I'm a bit concerned with what's being contemplated here.. Ideally,
we'll actually get everything committed for v14 but if we don't and this
doesn't serve any use-case then I'm not sure that it should be
included in the release. I also don't like committing and reverting
things either, but having command line options that aren't documented
but which exist in the code isn't great either, nor is having random
code commented out..
> > > Do people like the command-letter choices?
> > >
> > > I called the alter passphrase utility pg_altercpass. I could
> > > have called it pg_clusterpass, but I wanted to highlight it is
> > > only for changing the passphrase, not for creating them.
> >
> > I think that you should attach such patches directly to the emails
> > sent to pgsql-hackers, if those github links disappear for some
> > reason, it would become impossible to refer to see what has been
> > discussed here.
>
> Well, the patches are changing frequently. I am attaching a version to
> this email.
I agree with having the patches posted to the list. I don't really
agree with the argument of "they change frequently".

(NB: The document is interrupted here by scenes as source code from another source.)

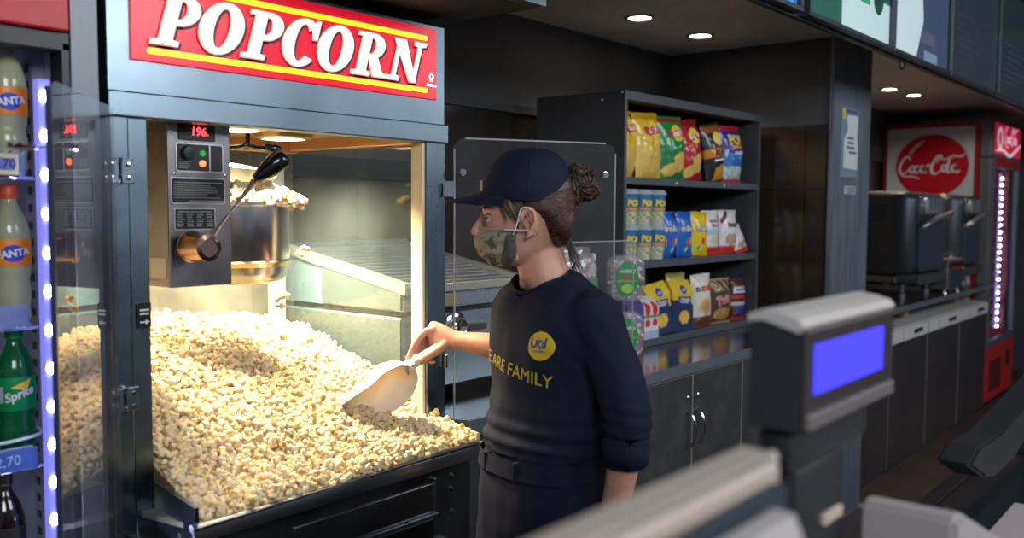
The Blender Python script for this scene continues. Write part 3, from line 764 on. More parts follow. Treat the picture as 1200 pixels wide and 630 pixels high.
VAR2 = [kernel(IV2) for _ in range(16)]; VAR3 = [kernel(IV) for _ in range(30)]
def rotm():
    q = rng.normal(size=4); q /= np.linalg.norm(q); w, x, y, z = q
    return np.array([[1 - 2 * (y * y + z * z), 2 * (x * y - z * w), 2 * (x * z + y * w)], [2 * (x * y + z * w), 1 - 2 * (x * x + z * z), 2 * (y * z - x * w)], [2 * (x * z - y * w), 2 * (y * z + x * w), 1 - 2 * (x * x + y * y)]])
pop_m = mat('popcorn', attr=True, rough=.75, sss=.25, spec=.3)
pop_m.node_tree.nodes['Principled BSDF'].inputs['Subsurface Radius'].default_value = (.004, .003, .0015)
def kernels_mesh(name, P, S, extra=None, fine=None):
    Vs, Fs, Cs = [], [], []; off = 0
    for i, (p, s) in enumerate(zip(P, S)):
        VV, FF = (VAR3, IF) if fine is None or fine[i] else (VAR2, IF2)
        v, c = VV[int(rng.integers(len(VV)))]
        Vs.append((v @ rotm().T) * s + p); Cs.append(c); Fs.append(FF + off); off += len(v)
    V = np.concatenate(Vs); F = np.concatenate(Fs); Cc = np.concatenate(Cs)
    if extra:
        ev, ef, ec = extra; F = np.concatenate([F, ef + len(V)]); V = np.concatenate([V, ev]); Cc = np.concatenate([Cc, ec])
    me = bpy.data.meshes.new(name); me.vertices.add(len(V)); me.vertices.foreach_set('co', V.astype(np.float32).ravel())
    me.loops.add(F.size); me.loops.foreach_set('vertex_index', F.astype(np.int32).ravel())
    me.polygons.add(len(F)); me.polygons.foreach_set('loop_start', np.arange(0, F.size, 3, dtype=np.int32))
    me.update(calc_edges=True); me.polygons.foreach_set('use_smooth', np.ones(len(F), bool))
    a = me.color_attributes.new('Col', 'FLOAT_COLOR', 'POINT'); a.data.foreach_set('color', np.concatenate([Cc, np.ones((len(Cc), 1))], 1).astype(np.float32).ravel())
    me.materials.append(pop_m); o = bpy.data.objects.new(name, me); COL.objects.link(o); return o
def pile(x, y):
    t = y - 1.43
    u = (x - .88) / .78
    s = .40 - .13 * u
    h = .972 + t * s
    if t > .55: h -= (t - .55) ** 2 * .3
    h += .018 * math.sin(x * 9 + 1) * math.sin(y * 7) * min(1, t * 4) + .012 * noise.noise(Vector((x * 9, y * 9, 0)))
    # hollow on the right where the scoop works, mound at left
    h += .035 * math.exp(-((x - 1.02) ** 2 + (y - 1.95) ** 2) / .03)
    h -= .030 * math.exp(-((x - 1.62) ** 2 + (y - 1.62) ** 2) / .012)
    return h
P, S, FI = [], [], []
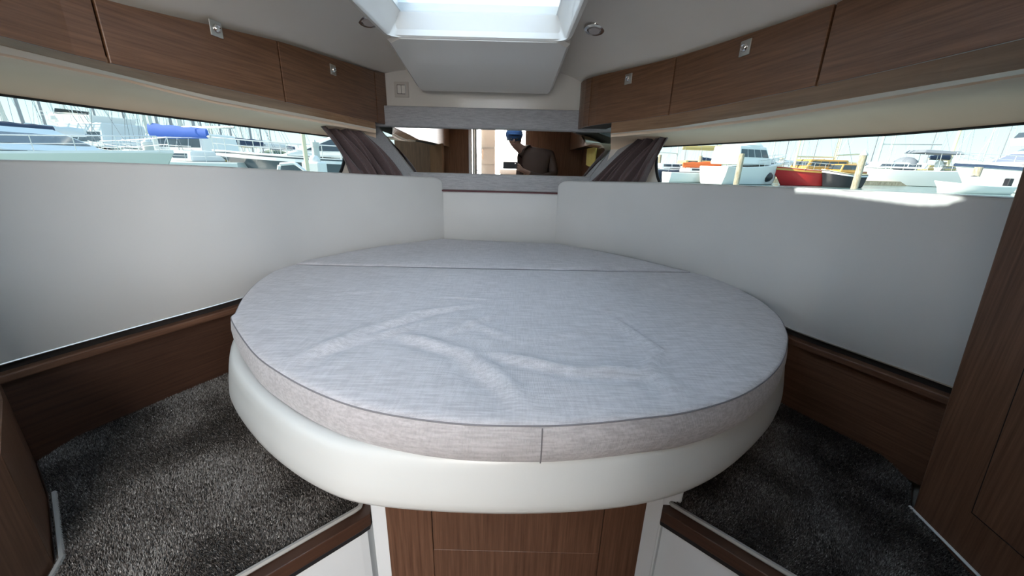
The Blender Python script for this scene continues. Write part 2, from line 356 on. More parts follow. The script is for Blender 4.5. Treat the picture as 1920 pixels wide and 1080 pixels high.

* Michael Paquier (michael(at)paquier(dot)xyz) wrote:
> On Mon, Dec 14, 2020 at 10:19:02PM -0500, Bruce Momjian wrote:
> > On Tue, Dec 15, 2020 at 10:05:49AM +0900, Michael Paquier wrote:
> >> - The cipher split also should be done in its own patch, and reviewed
> >> on its own. There is a mix of dependencies between non-OpenSSL and
> >> OpenSSL code paths, making the pluggin of a new SSL library harder to
> >> do. In short, this requires proper API design, which is not something
> >> we have here. There are also no changes in pgcrypto for that stuff.
> >
> > I am going to need someone to help me make these changes. I don't feel
> > I know enough about the crypto API to do it, and it will take me 1+ week
> > to learn it.
>
> I think that designing a correct set of APIs that can be plugged with
> any SSL library is the correct move in the long term. I have on my
> agenda to clean up HMAC as SCRAM uses that with SHA256 and you would
> use that with SHA512. Daniel has mentioned that he has been touching
> this area, and I also got a patch halfly done though pgcrypto needs
> some extra thoughts. So this is still WIP but you could reuse that
> here.
Yeah, looking at what's been done there seems like the right approach to
me as well, ideally we'd have one set of APIs that'll support all these
use cases (not unlike what curl does..).
The other thought I had here off-hand was that we might want to randomly
generate a key during startup and have that available and use it for
anything that's temporary and which is going to get blown away on a
restart, I've been thinking that doing that might allow us to have a
relatively simpler API for transient/temporary files too.